Many Dividend Stocks Keep Raising Their Payments
Few investors remember the words of famous value investors Graham and Dodd who wrote that “The prime purpose of a business corporation is to pay dividends to its owners.” Returning money to shareholders prevents managers from wasting it on investments that may not prove profitable for the company. Furthermore according a study by Elroy Dimson, Paul Marsh and Mike Staunton at the London Business School found that investors who put $1 in U.S. stocks at the start of the century were paid back $582 with reinvested dividends, adjusted for inflation. Price increases alone would have given an investor just $6 after that span, less than the $9.90 from holding long-term government debt, according to the study.

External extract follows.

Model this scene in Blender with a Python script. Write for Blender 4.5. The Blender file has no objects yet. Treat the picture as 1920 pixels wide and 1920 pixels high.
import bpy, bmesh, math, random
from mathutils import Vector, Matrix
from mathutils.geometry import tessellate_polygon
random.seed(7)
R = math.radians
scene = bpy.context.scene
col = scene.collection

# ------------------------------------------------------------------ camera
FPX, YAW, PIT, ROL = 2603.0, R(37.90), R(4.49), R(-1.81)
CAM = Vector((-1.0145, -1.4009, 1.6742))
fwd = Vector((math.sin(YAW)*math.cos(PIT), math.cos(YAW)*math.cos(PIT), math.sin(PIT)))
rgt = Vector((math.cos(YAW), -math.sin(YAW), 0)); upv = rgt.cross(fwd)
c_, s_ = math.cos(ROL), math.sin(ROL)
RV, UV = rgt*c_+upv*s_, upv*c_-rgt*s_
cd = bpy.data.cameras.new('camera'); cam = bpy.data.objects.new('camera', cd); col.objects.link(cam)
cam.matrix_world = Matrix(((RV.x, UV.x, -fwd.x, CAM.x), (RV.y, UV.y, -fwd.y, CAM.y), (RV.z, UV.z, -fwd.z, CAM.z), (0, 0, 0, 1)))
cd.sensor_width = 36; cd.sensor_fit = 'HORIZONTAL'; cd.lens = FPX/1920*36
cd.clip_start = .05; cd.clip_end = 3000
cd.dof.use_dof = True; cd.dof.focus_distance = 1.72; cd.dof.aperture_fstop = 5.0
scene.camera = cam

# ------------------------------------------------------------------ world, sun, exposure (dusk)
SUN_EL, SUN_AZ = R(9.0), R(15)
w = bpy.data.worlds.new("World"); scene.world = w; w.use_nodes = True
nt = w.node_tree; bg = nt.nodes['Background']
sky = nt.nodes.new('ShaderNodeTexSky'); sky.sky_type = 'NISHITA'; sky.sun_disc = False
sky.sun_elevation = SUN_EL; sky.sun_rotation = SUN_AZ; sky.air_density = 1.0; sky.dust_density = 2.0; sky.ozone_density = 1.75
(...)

Dividend Investors have been under fire recently, with a barrage of negative news hitting the wires almost daily now. Friday was especially bad for many dividend investors, when General Electric (GE) announced a dividend cut from $0.31 to $0.10 share. It has been widely speculated that this industrial conglomerate will cut its dividends since early October 2008. Despite the reassurance from the CEO that this won’t happen, dividend investors were disappointed with a dividend cut. This was the fourth dividend cut in the dividend aristocrats index so far in 2009, versus 14 which have increased their dividends.
With dividend payments on the S&P 500 expected to fall by 18% in 2009, it all seems as if dividend investing is a strategy destined to fail in the current market environment. Despite all the gloom and doom, several companies still rewarded their shareholders with an increase in their annual dividend payments.